## What you will do
Go through the listing and return every line with "Python" in it.

## Dataset records
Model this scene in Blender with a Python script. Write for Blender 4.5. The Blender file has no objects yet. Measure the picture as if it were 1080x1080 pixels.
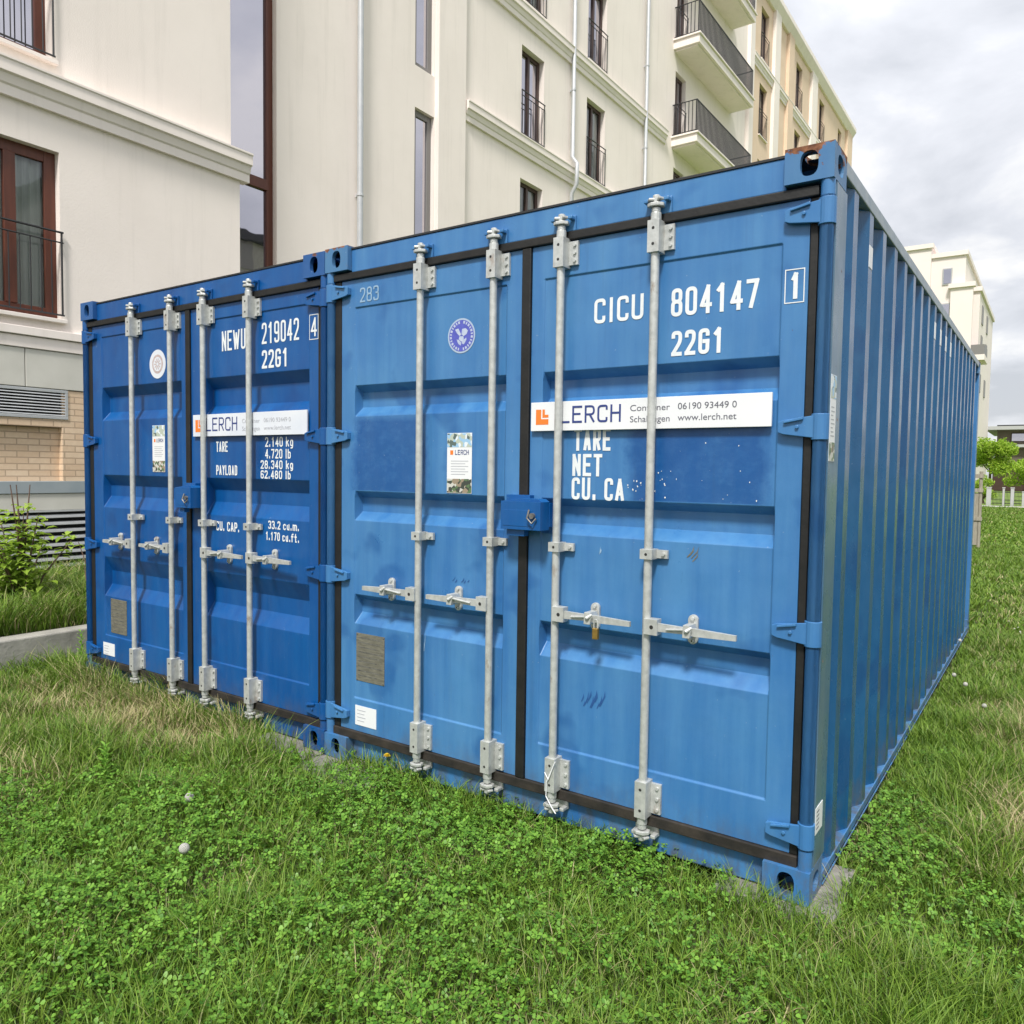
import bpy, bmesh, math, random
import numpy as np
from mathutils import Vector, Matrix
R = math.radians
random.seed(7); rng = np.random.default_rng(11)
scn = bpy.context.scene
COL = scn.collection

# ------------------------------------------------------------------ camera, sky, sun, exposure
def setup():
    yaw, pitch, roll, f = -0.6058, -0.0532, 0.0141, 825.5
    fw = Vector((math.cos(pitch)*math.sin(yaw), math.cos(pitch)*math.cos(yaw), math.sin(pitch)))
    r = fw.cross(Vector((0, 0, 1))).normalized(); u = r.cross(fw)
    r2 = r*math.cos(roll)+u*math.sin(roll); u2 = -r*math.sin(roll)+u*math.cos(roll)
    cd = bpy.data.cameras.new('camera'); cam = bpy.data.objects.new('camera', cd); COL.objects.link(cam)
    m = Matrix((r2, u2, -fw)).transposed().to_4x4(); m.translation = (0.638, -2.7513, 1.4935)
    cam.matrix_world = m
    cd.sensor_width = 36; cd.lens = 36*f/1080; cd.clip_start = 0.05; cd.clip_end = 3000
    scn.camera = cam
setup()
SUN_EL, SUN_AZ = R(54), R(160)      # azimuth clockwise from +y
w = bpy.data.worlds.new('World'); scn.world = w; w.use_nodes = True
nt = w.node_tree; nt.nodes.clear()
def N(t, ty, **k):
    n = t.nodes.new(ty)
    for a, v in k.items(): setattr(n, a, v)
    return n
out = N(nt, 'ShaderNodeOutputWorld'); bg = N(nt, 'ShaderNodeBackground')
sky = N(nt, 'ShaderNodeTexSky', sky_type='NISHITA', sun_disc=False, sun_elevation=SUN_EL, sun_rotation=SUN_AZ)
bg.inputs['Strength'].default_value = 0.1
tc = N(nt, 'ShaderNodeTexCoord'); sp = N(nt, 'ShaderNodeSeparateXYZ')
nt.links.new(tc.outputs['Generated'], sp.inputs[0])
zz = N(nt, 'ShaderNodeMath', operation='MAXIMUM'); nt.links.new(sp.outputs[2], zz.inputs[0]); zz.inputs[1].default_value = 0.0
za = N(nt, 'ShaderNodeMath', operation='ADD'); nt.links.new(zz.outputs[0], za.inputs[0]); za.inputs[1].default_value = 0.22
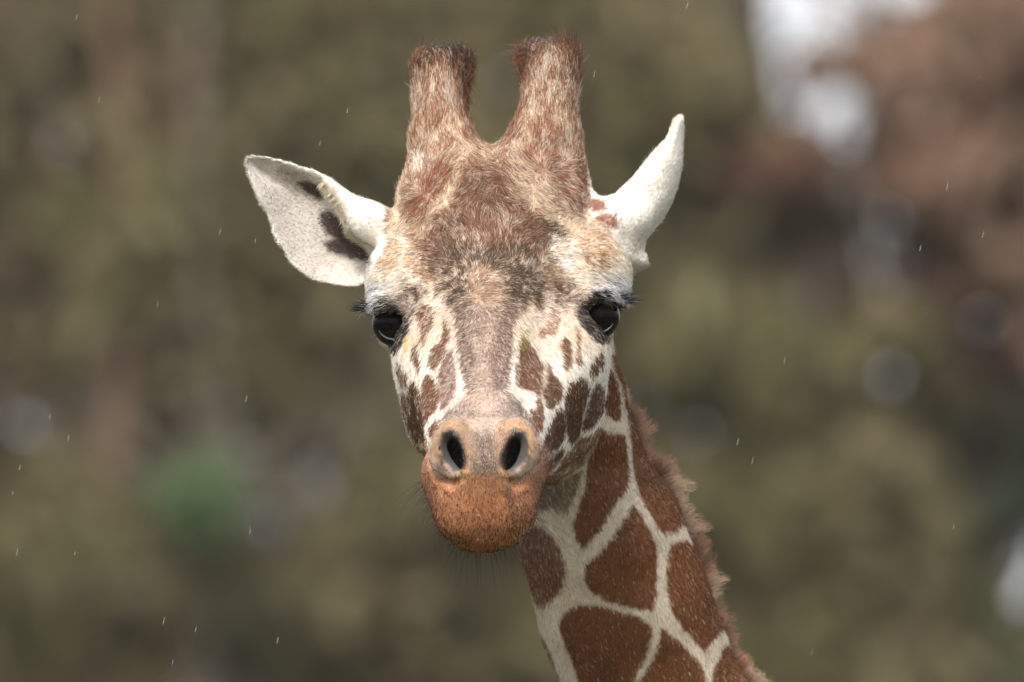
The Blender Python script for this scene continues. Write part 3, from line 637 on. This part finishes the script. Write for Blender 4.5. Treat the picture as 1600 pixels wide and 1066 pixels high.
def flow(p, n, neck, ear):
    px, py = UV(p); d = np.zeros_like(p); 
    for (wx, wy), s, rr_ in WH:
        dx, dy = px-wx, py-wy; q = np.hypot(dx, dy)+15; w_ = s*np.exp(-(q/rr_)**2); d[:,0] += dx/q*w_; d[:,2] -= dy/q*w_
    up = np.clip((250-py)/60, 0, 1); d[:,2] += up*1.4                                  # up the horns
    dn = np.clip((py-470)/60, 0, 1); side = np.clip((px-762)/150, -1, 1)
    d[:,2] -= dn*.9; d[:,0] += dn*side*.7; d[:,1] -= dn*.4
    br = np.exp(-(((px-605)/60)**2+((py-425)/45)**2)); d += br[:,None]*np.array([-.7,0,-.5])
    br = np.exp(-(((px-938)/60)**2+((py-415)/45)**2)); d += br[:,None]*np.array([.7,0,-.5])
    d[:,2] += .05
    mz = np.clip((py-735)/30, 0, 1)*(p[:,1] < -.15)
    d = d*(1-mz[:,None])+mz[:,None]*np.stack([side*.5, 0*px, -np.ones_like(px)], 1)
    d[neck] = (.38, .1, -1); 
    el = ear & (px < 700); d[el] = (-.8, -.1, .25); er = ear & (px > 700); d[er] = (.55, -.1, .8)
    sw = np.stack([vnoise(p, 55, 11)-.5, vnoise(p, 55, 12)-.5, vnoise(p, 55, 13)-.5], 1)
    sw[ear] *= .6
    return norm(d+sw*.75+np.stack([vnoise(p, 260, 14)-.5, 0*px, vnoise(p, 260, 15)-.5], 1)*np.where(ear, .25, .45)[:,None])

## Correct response
Model this scene in Blender with a Python script. Write for Blender 4.5. The Blender file has no objects yet. Measure the picture as if it were 1080x1080 pixels.
The Blender Python script for this scene continues. Write part 3, from line 637 on. This part finishes the script. Write for Blender 4.5. Treat the picture as 1600 pixels wide and 1066 pixels high.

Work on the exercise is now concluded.